In order to have everything in one place, i am going to paste here the things i said in the old issue:
While i personally do not immediately see the usefulness of being able to paginate the embedded collections, there are probably many use-cases for limiting the result set. Also being able to order the embedded stuff is probably very useful. I look at limiting/ordering as two features that are very similar when it comes to how they are implemented and how they are expressed in a http request so try to think about both of them at the same time.
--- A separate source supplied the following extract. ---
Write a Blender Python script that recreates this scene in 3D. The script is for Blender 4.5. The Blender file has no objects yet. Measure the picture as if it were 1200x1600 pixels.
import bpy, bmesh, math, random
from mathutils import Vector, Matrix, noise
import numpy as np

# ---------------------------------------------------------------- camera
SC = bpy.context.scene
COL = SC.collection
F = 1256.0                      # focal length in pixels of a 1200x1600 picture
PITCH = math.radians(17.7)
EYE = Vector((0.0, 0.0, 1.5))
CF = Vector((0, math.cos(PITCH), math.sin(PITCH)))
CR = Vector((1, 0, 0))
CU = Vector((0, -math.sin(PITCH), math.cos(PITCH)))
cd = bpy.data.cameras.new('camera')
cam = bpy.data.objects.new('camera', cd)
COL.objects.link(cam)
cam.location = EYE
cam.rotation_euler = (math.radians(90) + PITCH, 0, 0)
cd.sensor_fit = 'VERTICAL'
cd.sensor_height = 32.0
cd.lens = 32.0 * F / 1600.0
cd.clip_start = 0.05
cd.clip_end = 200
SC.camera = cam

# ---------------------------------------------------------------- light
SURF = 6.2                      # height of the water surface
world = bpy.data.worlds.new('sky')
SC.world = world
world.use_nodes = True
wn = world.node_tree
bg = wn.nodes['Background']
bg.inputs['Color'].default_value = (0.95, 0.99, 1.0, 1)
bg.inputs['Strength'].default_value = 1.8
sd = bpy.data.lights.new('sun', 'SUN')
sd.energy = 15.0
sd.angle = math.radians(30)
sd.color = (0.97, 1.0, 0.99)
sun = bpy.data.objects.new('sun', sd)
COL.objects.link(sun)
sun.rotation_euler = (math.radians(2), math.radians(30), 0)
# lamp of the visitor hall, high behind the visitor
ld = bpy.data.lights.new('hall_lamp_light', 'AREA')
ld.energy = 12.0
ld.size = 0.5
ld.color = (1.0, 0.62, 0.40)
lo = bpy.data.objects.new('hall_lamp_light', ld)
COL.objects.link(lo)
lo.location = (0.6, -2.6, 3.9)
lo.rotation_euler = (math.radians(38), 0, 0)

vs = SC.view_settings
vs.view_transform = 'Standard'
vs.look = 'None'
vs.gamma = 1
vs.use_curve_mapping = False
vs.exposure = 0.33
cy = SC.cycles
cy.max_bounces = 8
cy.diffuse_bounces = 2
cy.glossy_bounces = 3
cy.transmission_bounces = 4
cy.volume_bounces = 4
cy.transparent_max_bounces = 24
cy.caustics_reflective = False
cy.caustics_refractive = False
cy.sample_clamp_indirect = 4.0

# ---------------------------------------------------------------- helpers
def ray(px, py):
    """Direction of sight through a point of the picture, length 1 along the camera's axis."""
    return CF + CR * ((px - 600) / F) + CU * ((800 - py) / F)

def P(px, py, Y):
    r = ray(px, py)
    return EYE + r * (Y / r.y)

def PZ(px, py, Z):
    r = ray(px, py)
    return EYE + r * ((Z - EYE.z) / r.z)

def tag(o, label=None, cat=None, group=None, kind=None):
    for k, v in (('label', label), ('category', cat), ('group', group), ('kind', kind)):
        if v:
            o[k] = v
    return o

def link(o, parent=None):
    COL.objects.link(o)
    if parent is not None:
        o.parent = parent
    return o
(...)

The Range header is a great idea and it worked well while the thing being returned was "flat", but now i don't see how one can express with range headers the need to limit stuff for each node in the tree. There is also be this "disconnect" that the limit is expressed in a header and order as a parameter.
I propose that we switch to expressing order/limit/offset in GET parameters while also maintaining backward compatibility for expressing the limit with ranges for the root node of the response, like so
The semantics of the http request start to resemble SQL (select,limit,offset,order) so i don't think "page" support should be included, it can be modeled by the (js) client.